▸ **Source material**
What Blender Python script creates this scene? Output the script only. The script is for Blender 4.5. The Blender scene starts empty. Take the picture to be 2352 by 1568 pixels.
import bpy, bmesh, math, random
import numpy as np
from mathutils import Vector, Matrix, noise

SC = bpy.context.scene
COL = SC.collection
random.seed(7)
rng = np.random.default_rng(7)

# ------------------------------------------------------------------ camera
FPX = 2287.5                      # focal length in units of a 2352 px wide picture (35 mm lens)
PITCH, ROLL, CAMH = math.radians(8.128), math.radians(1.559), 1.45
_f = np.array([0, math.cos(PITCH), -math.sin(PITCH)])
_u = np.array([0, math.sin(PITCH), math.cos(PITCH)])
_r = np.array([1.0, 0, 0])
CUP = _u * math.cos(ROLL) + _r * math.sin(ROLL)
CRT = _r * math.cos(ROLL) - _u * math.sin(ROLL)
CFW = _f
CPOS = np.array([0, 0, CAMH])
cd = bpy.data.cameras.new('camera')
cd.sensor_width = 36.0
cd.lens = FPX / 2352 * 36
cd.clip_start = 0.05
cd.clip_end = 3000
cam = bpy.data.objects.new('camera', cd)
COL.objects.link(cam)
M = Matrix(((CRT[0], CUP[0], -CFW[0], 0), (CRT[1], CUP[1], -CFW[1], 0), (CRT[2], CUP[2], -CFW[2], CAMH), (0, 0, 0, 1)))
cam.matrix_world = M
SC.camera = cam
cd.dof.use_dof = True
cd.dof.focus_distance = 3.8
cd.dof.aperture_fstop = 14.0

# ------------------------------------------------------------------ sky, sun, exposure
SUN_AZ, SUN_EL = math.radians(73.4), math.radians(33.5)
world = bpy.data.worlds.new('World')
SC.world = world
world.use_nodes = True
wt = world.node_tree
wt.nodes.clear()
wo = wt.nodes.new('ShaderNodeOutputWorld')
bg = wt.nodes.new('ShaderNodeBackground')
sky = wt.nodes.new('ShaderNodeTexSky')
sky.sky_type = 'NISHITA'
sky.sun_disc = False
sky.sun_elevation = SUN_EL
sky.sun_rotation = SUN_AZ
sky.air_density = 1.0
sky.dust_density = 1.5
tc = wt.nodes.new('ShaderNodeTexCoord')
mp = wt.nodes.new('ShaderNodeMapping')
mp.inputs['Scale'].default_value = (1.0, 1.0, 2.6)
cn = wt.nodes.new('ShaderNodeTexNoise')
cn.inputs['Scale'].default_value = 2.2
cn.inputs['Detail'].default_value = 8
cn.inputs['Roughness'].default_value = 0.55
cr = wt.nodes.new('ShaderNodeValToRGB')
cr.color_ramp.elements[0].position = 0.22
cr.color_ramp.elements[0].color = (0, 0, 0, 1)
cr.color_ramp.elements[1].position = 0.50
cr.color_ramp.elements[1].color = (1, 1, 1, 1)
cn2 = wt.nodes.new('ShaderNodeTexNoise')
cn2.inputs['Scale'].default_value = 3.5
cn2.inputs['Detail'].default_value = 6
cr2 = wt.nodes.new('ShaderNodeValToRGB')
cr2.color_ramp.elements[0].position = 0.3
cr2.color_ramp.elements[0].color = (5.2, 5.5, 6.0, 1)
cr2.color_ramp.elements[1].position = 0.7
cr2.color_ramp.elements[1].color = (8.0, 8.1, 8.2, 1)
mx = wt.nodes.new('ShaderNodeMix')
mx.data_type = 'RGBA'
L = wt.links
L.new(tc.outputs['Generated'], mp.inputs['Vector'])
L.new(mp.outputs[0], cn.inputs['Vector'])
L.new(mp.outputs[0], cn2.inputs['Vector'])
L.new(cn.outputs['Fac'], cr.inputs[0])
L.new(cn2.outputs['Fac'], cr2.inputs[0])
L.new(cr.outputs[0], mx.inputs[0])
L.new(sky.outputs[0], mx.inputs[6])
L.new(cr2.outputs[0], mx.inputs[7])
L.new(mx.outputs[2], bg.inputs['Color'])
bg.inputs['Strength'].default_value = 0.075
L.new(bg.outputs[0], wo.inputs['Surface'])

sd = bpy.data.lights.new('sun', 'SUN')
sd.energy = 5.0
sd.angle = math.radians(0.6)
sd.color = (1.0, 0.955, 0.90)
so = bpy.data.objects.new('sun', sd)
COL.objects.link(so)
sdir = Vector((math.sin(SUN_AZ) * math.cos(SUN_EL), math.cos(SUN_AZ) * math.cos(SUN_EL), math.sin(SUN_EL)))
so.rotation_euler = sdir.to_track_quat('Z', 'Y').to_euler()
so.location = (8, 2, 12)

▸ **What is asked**
Identify each line of the material where the word "picture" shows up, and copy it.

▸ **Task result**
What Blender Python script creates this scene? Output the script only. The script is for Blender 4.5. The Blender scene starts empty. Take the picture to be 2352 by 1568 pixels.
FPX = 2287.5                      # focal length in units of a 2352 px wide picture (35 mm lens)